_Problem to solve_
It is required that all of the data be written out exactly.

_Supplied information_
————————

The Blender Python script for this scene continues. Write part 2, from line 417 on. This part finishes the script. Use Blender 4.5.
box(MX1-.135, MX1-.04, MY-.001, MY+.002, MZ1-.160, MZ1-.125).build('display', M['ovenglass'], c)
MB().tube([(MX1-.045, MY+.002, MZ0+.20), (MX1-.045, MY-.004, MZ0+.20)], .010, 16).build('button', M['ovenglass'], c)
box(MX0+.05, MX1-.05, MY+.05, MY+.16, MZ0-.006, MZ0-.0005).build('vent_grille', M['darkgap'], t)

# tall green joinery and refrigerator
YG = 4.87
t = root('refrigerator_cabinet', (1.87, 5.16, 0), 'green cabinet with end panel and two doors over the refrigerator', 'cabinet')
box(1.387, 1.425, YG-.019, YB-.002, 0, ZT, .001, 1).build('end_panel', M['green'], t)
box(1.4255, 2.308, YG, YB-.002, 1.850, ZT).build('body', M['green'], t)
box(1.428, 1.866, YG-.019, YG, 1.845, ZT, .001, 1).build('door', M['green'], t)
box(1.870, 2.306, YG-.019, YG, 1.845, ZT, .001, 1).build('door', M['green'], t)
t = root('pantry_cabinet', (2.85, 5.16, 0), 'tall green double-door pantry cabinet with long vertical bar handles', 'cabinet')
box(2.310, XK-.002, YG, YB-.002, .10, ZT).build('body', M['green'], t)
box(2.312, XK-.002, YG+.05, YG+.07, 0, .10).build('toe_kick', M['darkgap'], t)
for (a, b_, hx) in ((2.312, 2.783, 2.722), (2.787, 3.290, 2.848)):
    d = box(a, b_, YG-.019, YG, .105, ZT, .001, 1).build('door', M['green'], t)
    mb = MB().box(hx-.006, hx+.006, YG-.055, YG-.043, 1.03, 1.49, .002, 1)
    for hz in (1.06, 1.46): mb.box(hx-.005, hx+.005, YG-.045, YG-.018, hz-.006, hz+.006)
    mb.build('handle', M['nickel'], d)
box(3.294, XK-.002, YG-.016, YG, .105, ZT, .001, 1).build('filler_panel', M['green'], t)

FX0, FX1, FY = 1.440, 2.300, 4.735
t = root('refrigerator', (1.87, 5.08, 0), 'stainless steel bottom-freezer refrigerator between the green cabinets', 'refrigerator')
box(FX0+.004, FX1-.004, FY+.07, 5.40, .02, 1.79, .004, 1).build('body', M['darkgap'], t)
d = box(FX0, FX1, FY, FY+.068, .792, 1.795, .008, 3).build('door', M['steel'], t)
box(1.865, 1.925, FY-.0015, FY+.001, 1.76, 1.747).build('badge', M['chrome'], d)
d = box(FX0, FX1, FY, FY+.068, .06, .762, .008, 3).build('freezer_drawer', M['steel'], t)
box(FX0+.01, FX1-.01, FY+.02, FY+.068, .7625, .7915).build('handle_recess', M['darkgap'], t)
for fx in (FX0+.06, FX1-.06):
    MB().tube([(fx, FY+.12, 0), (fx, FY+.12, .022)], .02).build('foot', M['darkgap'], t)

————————

_Written answer_
The Blender Python script for this scene continues. Write part 2, from line 417 on. This part finishes the script. Use Blender 4.5.
box(MX1-.135, MX1-.04, MY-.001, MY+.002, MZ1-.160, MZ1-.125).build('display', M['ovenglass'], c)
MB().tube([(MX1-.045, MY+.002, MZ0+.20), (MX1-.045, MY-.004, MZ0+.20)], .010, 16).build('button', M['ovenglass'], c)
box(MX0+.05, MX1-.05, MY+.05, MY+.16, MZ0-.006, MZ0-.0005).build('vent_grille', M['darkgap'], t)

# tall green joinery and refrigerator
YG = 4.87
t = root('refrigerator_cabinet', (1.87, 5.16, 0), 'green cabinet with end panel and two doors over the refrigerator', 'cabinet')
box(1.387, 1.425, YG-.019, YB-.002, 0, ZT, .001, 1).build('end_panel', M['green'], t)
box(1.4255, 2.308, YG, YB-.002, 1.850, ZT).build('body', M['green'], t)
box(1.428, 1.866, YG-.019, YG, 1.845, ZT, .001, 1).build('door', M['green'], t)
box(1.870, 2.306, YG-.019, YG, 1.845, ZT, .001, 1).build('door', M['green'], t)
t = root('pantry_cabinet', (2.85, 5.16, 0), 'tall green double-door pantry cabinet with long vertical bar handles', 'cabinet')
box(2.310, XK-.002, YG, YB-.002, .10, ZT).build('body', M['green'], t)
box(2.312, XK-.002, YG+.05, YG+.07, 0, .10).build('toe_kick', M['darkgap'], t)
for (a, b_, hx) in ((2.312, 2.783, 2.722), (2.787, 3.290, 2.848)):
    d = box(a, b_, YG-.019, YG, .105, ZT, .001, 1).build('door', M['green'], t)
    mb = MB().box(hx-.006, hx+.006, YG-.055, YG-.043, 1.03, 1.49, .002, 1)
    for hz in (1.06, 1.46): mb.box(hx-.005, hx+.005, YG-.045, YG-.018, hz-.006, hz+.006)
    mb.build('handle', M['nickel'], d)
box(3.294, XK-.002, YG-.016, YG, .105, ZT, .001, 1).build('filler_panel', M['green'], t)

FX0, FX1, FY = 1.440, 2.300, 4.735
t = root('refrigerator', (1.87, 5.08, 0), 'stainless steel bottom-freezer refrigerator between the green cabinets', 'refrigerator')
box(FX0+.004, FX1-.004, FY+.07, 5.40, .02, 1.79, .004, 1).build('body', M['darkgap'], t)
d = box(FX0, FX1, FY, FY+.068, .792, 1.795, .008, 3).build('door', M['steel'], t)
box(1.865, 1.925, FY-.0015, FY+.001, 1.76, 1.747).build('badge', M['chrome'], d)
d = box(FX0, FX1, FY, FY+.068, .06, .762, .008, 3).build('freezer_drawer', M['steel'], t)
box(FX0+.01, FX1-.01, FY+.02, FY+.068, .7625, .7915).build('handle_recess', M['darkgap'], t)
for fx in (FX0+.06, FX1-.06):
    MB().tube([(fx, FY+.12, 0), (fx, FY+.12, .022)], .02).build('foot', M['darkgap'], t)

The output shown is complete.